Holding: Acting as Circuit Justice, Justice Stevens denied the stay application because the applicant failed to show irreparable harm and there was no need to preserve this Court’s jurisdiction.

Real World Impact:
  • Allows the district-court fact hearing on the inmate’s innocence to continue during Supreme Court review.
  • Keeps the process moving without a temporary nationwide or statewide pause.
  • Leaves the ultimate merits of the innocence claim undecided for now.
Topics: death penalty, prisoner appeals, federal appeals procedure, actual innocence

Summary

Background

John W. Byrd Jr. is an Ohio death-row inmate who exhausted state appeals and was denied relief in his first federal habeas case. He says he is actually innocent and sought to file a second federal habeas petition. A panel denied relief, but a majority of active judges on the Sixth Circuit en banc ordered the case remanded to the District Court to develop a factual record to consider, on the court’s own motion, whether to allow a second petition. Margaret Bagley filed a petition asking the Supreme Court to review whether that en banc remand was proper and asked for a stay of the District Court proceedings while her petition is decided.

Reasoning

The narrow question here was whether to pause the District Court hearing while the Supreme Court considers Bagley’s challenge to the en banc remand. Acting as Circuit Justice, Justice Stevens denied the requested stay.
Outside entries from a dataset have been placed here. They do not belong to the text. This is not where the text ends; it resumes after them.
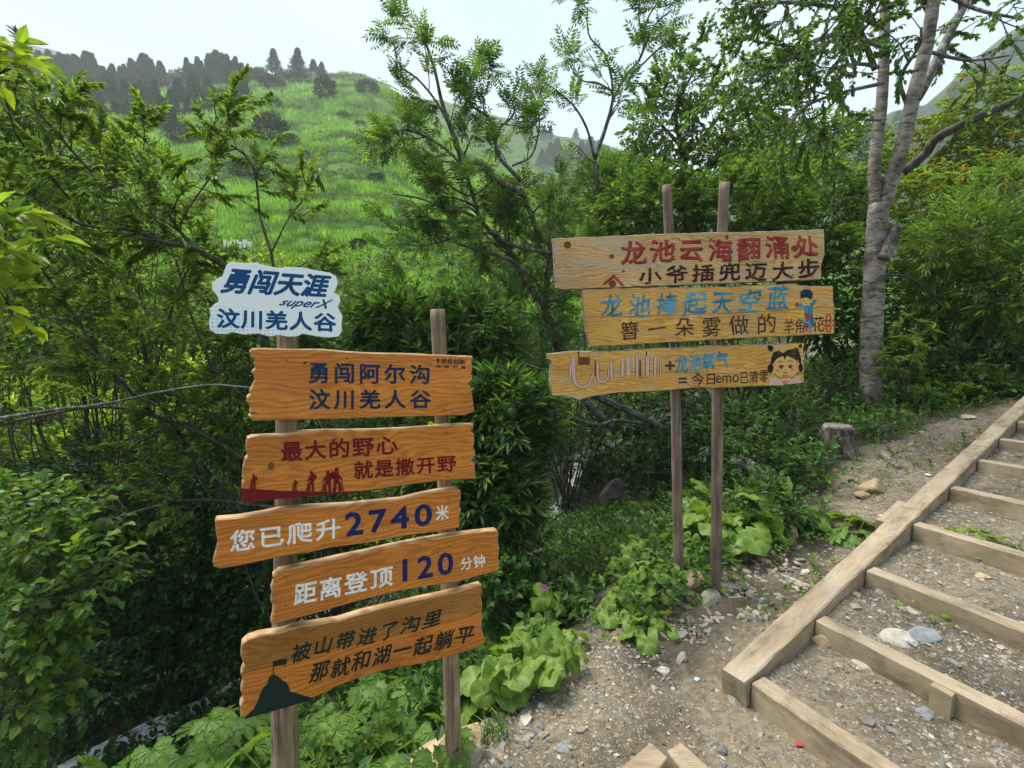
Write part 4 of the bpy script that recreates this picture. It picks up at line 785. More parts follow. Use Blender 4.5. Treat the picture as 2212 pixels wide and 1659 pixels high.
# ---- rowans
c7 = lambda x, y: (810 + x * .3580, y * .3580)
def rowan(f, tw, A, D, n=3, l=.19):
    for k in range(n): pinnate(f, tw, A, nrm(D) + rng.normal(0, .55, A.shape) + np.array([0, 0, -.05]), l * (.75 + .5 * rng.random(len(A))), [G2, G1, YG, (.06, .13, .03)], [3, 3, 1, 1])
C7 = lambda *a: [c7(*p) for p in a]
tree('rowan_tree', 'sprawling dark-limbed rowan with feathery leaves between the two signs', [
    ([(1330, 930), (1262, 860), (1190, 720), (1180, 640), c7(1060, 1480), c7(1000, 1440), c7(930, 1260), c7(890, 1160)], 19, 10, .3, .8),
    (C7((890, 1160), (720, 1080), (640, 990), (540, 960), (450, 750), (400, 600), (360, 420), (300, 250), (240, 190)), 13, 4, -.2),
    (C7((880, 1090), (740, 930), (745, 790), (830, 700), (850, 610)), 9, 3, .3), (C7((740, 930), (690, 720), (600, 650), (540, 560), (560, 400)), 7, 3, .1),
    ([(1262, 860), (1190, 690), (1130, 600)] + C7((850, 1560), (740, 1440), (640, 1330), (600, 1210), (530, 1010), (400, 880), (220, 790), (100, 800)), 14, 4, -.4, .5),
    (C7((640, 1330), (540, 1280), (400, 1250), (280, 1200), (110, 1170)), 8, 3, -.5), (C7((1060, 1530), (800, 1470), (720, 1410), (540, 1420), (300, 1480), (150, 1470)), 9, 3, -.2),
    (C7((940, 1659), (800, 1560), (620, 1510), (470, 1460), (300, 1420)), 9, 3, 0), (C7((530, 1010), (420, 700), (280, 500), (150, 400)), 6, 3, -.2), (C7((720, 1080), (560, 1180), (300, 1000), (120, 870)), 6, 3, -.3), (C7((830, 1000), (950, 930), (990, 700), (900, 470)), 5, 3, .2)],
    5.6, lambda f, tw, A, D: rowan(f, tw, A, D), M_LICH, base=np.array([*P(1330, 930, 6.4)[:2], float(H(*P(1330, 930, 6.4)[:2])) - .1]) + 0, nsub=3.0, ln=.55, per=2, sub2=2, up=.12, trunk_n=1, t0=.2)
tree('slim_rowan_tree', 'slim upright young rowan with open feathery crown standing against the sky', [
    (C7((1380, 1900), (1355, 1420), (1340, 1150), (1325, 960)), 13, 9, .1), (C7((1325, 960), (1395, 760), (1435, 600), (1430, 480)), 9, 5),
    (C7((1435, 600), (1520, 450), (1610, 330), (1640, 130), (1700, 20)), 6, 3, .2), (C7((1325, 960), (1280, 780), (1200, 640), (1090, 540)), 6, 3, -.3), (C7((1430, 480), (1390, 330), (1300, 230), (1280, 130), (1285, 40)), 5, 2, -.2),
    (C7((1520, 450), (1600, 400), (1720, 290), (1860, 220)), 5, 2, -.2), (C7((1430, 550), (1340, 500), (1240, 480), (1150, 350)), 5, 2, .2), (C7((1400, 750), (1470, 620), (1600, 600)), 4, 2, .3), (C7((1620, 250), (1600, 150), (1590, 80)), 4, 2), (C7((1610, 330), (1690, 150), (1790, 60)), 4, 2, -.2)],
    6.8, lambda f, tw, A, D: rowan(f, tw, A, D, 2, .24), M_LICH, nsub=2.3, ln=.42, per=2, sub2=1, up=.3, t0=.4)
# pale curved branches low behind the signs
bw = [([(1160, 870), (1200, 893), (1240, 905), (1290, 918), (1330, 908), (1390, 915)], 6.2, 9, 7, 'pale lichen branch curving low behind the gap between the signs'), ([(1280, 850), (1320, 872), (1370, 893), (1440, 930)], 6.6, 17, 14, 'thick pale branch sloping down behind the brown poles'),
      ([(960, 640), (1010, 665), (1045, 705), (1080, 755), (1130, 785), (1175, 800)], 4.6, 8, 5, 'dark bent branch right of the left sign top'), ([(-10, 905), (120, 885), (230, 872), (330, 850), (450, 832), (545, 838)], 2.9, 7, 4, 'long pale dead branch reaching left from the top board')]
for pts, Y, a, c, lab in bw: f = F(); tube(f, smooth([P(x, y, Y) for x, y in pts], 5), [a * Y / FPX / 2, c * Y / FPX / 2], 8, .1); tag(f.obj('branch', M_LICH, base=P(*pts[0], Y), smooth=True), lab, 'branch')
# ---- left tree: many bent limbs with ovate leaves
def cherry(f, tw, A, D): sprigs(f, tw, A, D, .12, 9, .056, .022, [YG, G1, G2, YL], [5, 4, 1, .25], .85, .3, .22)
c6 = lambda x, y: (x * .3906, y * .3906); C6 = lambda *a: [c6(*p) for p in a]
tree('left_tree', 'low spreading tree with bent dark limbs and bright oval leaves filling the left side', [
    ([(640, 1180), (600, 980), (575, 760), (560, 640)], 24, 16, .2, .3),
    ([(590, 640)] + C6((1180, 1430), (1060, 1370), (900, 1340), (720, 1270), (450, 1240), (200, 1100), (-50, 1060)), 12, 4, -.5),
    ([(570, 620)] + C6((1160, 1420), (980, 1260), (850, 1010), (740, 860), (720, 770)), 9, 3, .1), (C6((1520, 1560), (1500, 1400), (1440, 1200), (1390, 900), (1190, 750), (1180, 690)), 7, 3, .3),
    (C6((1060, 1370), (1000, 1240), (1150, 1000), (1250, 900)), 5, 2, .2), (C6((740, 1280), (700, 1100), (560, 1000), (420, 860), (300, 720), (150, 560)), 7, 3, -.5), (C6((500, 1240), (300, 1000), (100, 760), (20, 500)), 6, 3, -.6),
    (C6((1500, 1400), (1600, 1200), (1690, 1090)), 4, 2, .2), (C6((1480, 1560), (1640, 1480), (1760, 1420)), 4, 2, 0),
    ([(640, 1180), (520, 1100), (400, 960), (330, 820), (300, 700)], 18, 6, 0, .2), ([(560, 1010), (420, 930), (250, 880), (80, 900), (-40, 930)], 10, 4, -.3), ([(620, 1100), (420, 1080), (240, 1120), (60, 1160)], 10, 4, -.2), ([(400, 960), (240, 800), (120, 620), (0, 480)], 9, 3, -.4), ([(330, 820), (380, 640), (430, 540)], 6, 3, .1), ([(600, 900), (480, 820), (420, 700), (380, 560)], 8, 3, .1)],
    3.7, cherry, M_BARK, base=np.array([*P(640, 1180, 4.)[:2], float(H(*P(640, 1180, 4.)[:2])) - .1]), nsub=6.6, ln=.5, per=5, sub2=2, up=.15)
# ---- alder behind and the leafy wall on the right
def alder(f, tw, A, D): sprigs(f, tw, A, D, .16, 8, .085, .055, [G1, G2, YG], [3, 2, 1], .9, .25, .15)
tree('bushy_tree', 'dense round-topped green tree rising behind the right sign poles', [
    ([(1478, 560), (1482, 400), (1472, 300)], 20, 14, .3), ([(1475, 330), (1460, 240), (1500, 150)], 10, 4, .3), ([(1475, 320), (1420, 260), (1395, 220)], 8, 3, .6), ([(1476, 340), (1540, 270), (1580, 200), (1600, 150)], 9, 3, -.4), ([(1480, 380), (1560, 340), (1660, 250), (1700, 190)], 9, 3, .3),
    ([(1480, 420), (1400, 370), (1370, 310)], 8, 3, 0), ([(1480, 420), (1580, 400), (1690, 360), (1760, 330)], 9, 3, -.3), ([(1500, 150), (1490, 125)], 4, 2), ([(1478, 480), (1420, 450), (1340, 420)], 8, 3, .4)],
    10.5, alder, M_BARK, nsub=3.2, ln=1.0, per=4, sub2=3, up=.2, fill=[(1480, 190, 10.5, 70, 60, 200), (1420, 280, 10.6, 70, 60, 190), (1560, 270, 10.4, 85, 75, 270), (1650, 200, 10.6, 55, 55, 140), (1690, 310, 10.6, 85, 65, 240), (1500, 370, 10.4, 120, 55, 300), (1390, 380, 10.6, 60, 60, 150), (1600, 390, 10.4, 110, 50, 260)], fpal=[G1, YG, G2])
SH = shrub
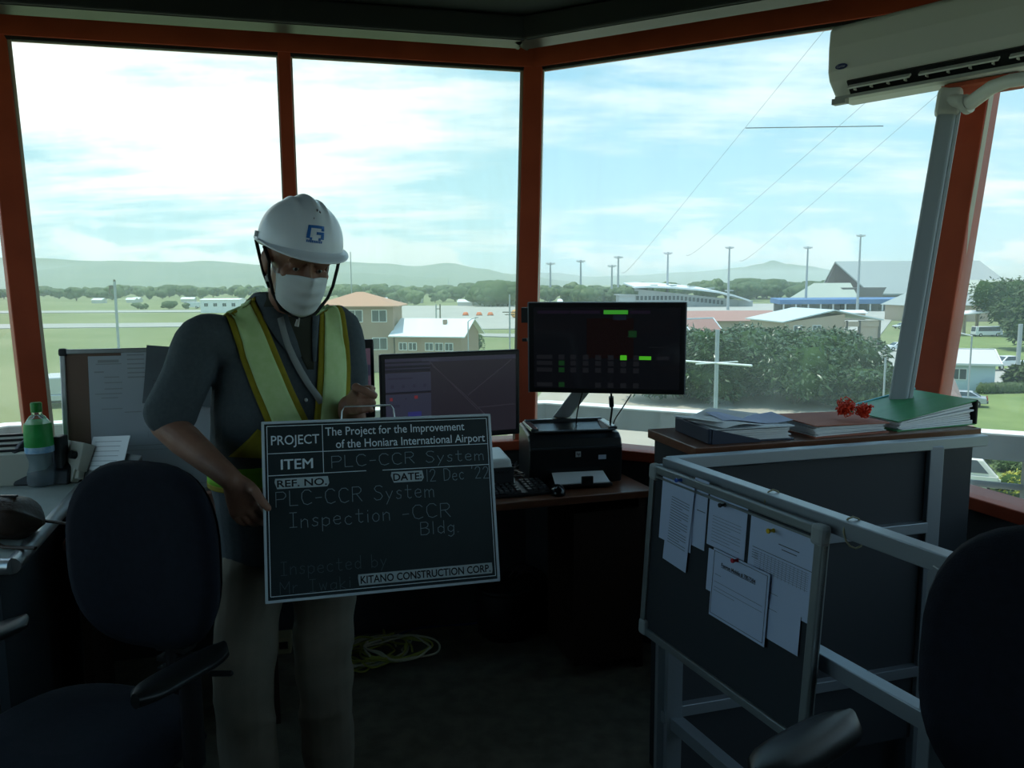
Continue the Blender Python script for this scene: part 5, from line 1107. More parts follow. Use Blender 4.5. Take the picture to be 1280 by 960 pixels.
# folders on the cabinet
def cab_M(t, d, rz=0.0, z=1.1025): p = o1 + R1v*t + per*d; return Matrix.Translation((p.x, p.y, z)) @ Matrix.Rotation(math.atan2(R1v.y, R1v.x)+rz, 4, 'Z')
def folder(label, t, d, rz, w, dp, h, cover, n_sheets, name='ring_binder', slope=0.0, spine=True, cover2=None):
    M = cab_M(t, d, rz); r = thing(name, label, 'folder', M.translation, math.atan2(R1v.y, R1v.x)+rz)
    L_(r, 'lower_cover', MB().box((0, 0, 0.0015), (w, dp, 0.003)), cover2 or cover)
    rr2 = random.Random(int(t*100)); pg = MB()
    for k in range(n_sheets):
        z0 = 0.003 + k*(h-0.006)/n_sheets; hk = (h-0.006)/n_sheets*0.8; c4 = [V((sx2*w*0.46, sy2*dp*0.465, 0)) for sx2, sy2 in ((-1, -1), (1, -1), (1, 1), (-1, 1))]; R3 = Matrix.Rotation(rr2.uniform(-.03, .03), 3, 'Z'); jx = V((rr2.uniform(-.006, .006), rr2.uniform(-.006, .006), 0))
        sl = lambda p: (1-slope*(0.5-p.x/w)) if slope > 0 else (1-slope*(0.5-p.x/w))/(1-slope)
        pg.hexa([R3 @ p + jx + V((0, 0, 0.003+(z0-0.003)*sl(p))) for p in c4] + [R3 @ p + jx + V((0, 0, 0.003+(z0-0.003+hk)*sl(p))) for p in c4])
    L_(r, 'pages', pg, PAPER)
    k1 = 1 if slope >= 0 else 1/(1-slope)
    h_ = h; h = h*k1
    b = MB(); b.hexa([(-w/2, -dp/2, h*(1-slope)), (w/2, -dp/2, h), (w/2, dp/2, h+0.004), (-w/2, dp/2, h*(1-slope)+0.004), (-w/2, -dp/2, h*(1-slope)+.003), (w/2, -dp/2, h+.003), (w/2, dp/2, h+.007), (-w/2, dp/2, h*(1-slope)+.007)]); L_(r, 'upper_cover', b, cover)
    return r, M
NAVY = mat('navy_folder', (0.02, 0.03, 0.06), 0.5)
r, M = folder('dark blue box file with loose white papers on the cabinet left end', 0.20, 0.13, -0.05, 0.26, 0.21, 0.038, mat('white_cover_sheet', (0.62, 0.67, 0.72), 0.6), 7, cover2=NAVY)
L_(r, 'spine', MB().box((-0.135, 0, 0.022), (0.012, 0.22, 0.044)), NAVY, 0.004); L_(r, 'front_edge', MB().hexa([(-0.13, -0.112, 0.0), (0.02, -0.112, 0), (0.02, -0.100, 0), (-0.13, -0.100, 0), (-0.13, -0.112, 0.042), (0.02, -0.112, 0.006), (0.02, -0.100, 0.006), (-0.13, -0.100, 0.042)]), NAVY)
for k, (t, d, a_, z_) in enumerate(((0.18, 0.11, 0.25, 0.046), (0.25, 0.14, -0.18, 0.049), (0.15, 0.17, 0.5, 0.052))):
    Mx = cab_M(t, d, a_, 1.1025+z_); b = MB(); b.M = Mx; n_ = 8
    for i in range(n_):
        z0, z1 = 0.006*math.sin(i*0.7+k), 0.006*math.sin((i+1)*0.7+k); x0_, x1_ = -0.105+0.21*i/n_, -0.105+0.21*(i+1)/n_
        b.hexa([(x0_, -0.075, z0), (x1_, -0.075, z1), (x1_, 0.075, z1), (x0_, 0.075, z0), (x0_, -0.075, z0+.001), (x1_, -0.075, z1+.001), (x1_, 0.075, z1+.001), (x0_, 0.075, z0+.001)])
    lb = ('loose white sheet on the dark blue box file, nearest the front', 'loose white sheet curling at the right end of the dark blue box file', 'loose sheet lying askew on the dark blue box file')[k]
    b.build('x', [[PAPER, mat('bluish_paper', (0.50, 0.55, 0.75), 0.9), PAPER][k]]); o = bpy.data.objects['x']; o.name = 'loose_paper'; tag(o, lb, 'paper')
r, M = folder('salmon pink folder over a stack of papers in the middle of the cabinet', 0.52, 0.12, 0.05, 0.27, 0.20, 0.034, mat('salmon_card', (0.42, 0.16, 0.11), 0.8, col2=(0.38, 0.14, 0.10), nscale=12), 9, 'paper_folder', slope=-0.25)
GREENF = mat('green_binder_cover', (0.04, 0.24, 0.09), 0.4, col2=(0.05, 0.28, 0.11), nscale=6, stretch=(1, 8, 1))
r, M = folder('green lever arch folder with black spine at the right end of the cabinet', 0.84, 0.16, 0.08, 0.32, 0.24, 0.075, GREENF, 10, slope=0.62, cover2=GREENF)
L_(r, 'spine', MB().box((0.163, 0, 0.040), (0.008, 0.245, 0.078)), BLACKP, 0.003)
L_(r, 'edge_tape', MB().hexa([(-0.16, 0.118, 0.031), (0.165, 0.118, 0.083), (0.165, 0.126, 0.083), (-0.16, 0.126, 0.031), (-0.16, 0.118, 0.036), (0.165, 0.118, 0.088), (0.165, 0.126, 0.088), (-0.16, 0.126, 0.036)]), mat('cyan_tape', (0.06, 0.42, 0.52), 0.4))
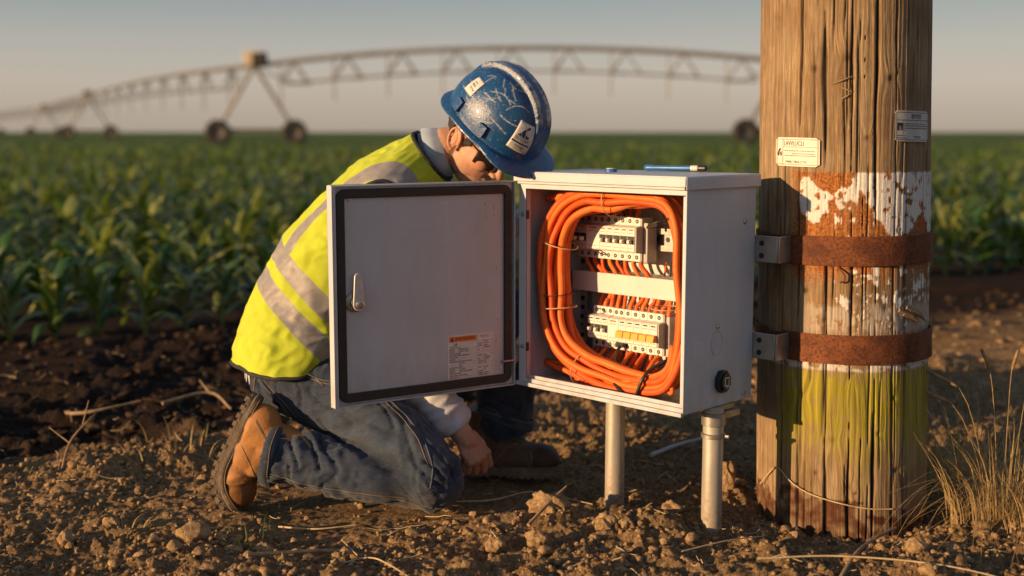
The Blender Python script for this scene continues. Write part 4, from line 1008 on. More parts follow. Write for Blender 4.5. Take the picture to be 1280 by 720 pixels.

He explained that Bagley failed to show she would suffer irreparable harm if the hearing goes forward and that there was no need for an extraordinary order to preserve the Court’s ability to review the certiorari petition. He noted the District Court’s fact hearing had already begun and relied on the legal standard that a stay requires a showing of irreparable harm and that the stay be necessary to protect the Court’s jurisdiction.

Real world impact

The denial lets the District Court continue developing a factual record about Byrd’s innocence claim while the Supreme Court decides whether to take up the procedural jurisdiction question. This ruling does not resolve whether Byrd is innocent or whether a second federal petition should be allowed; it only permits the lower-court fact-finding to proceed for now.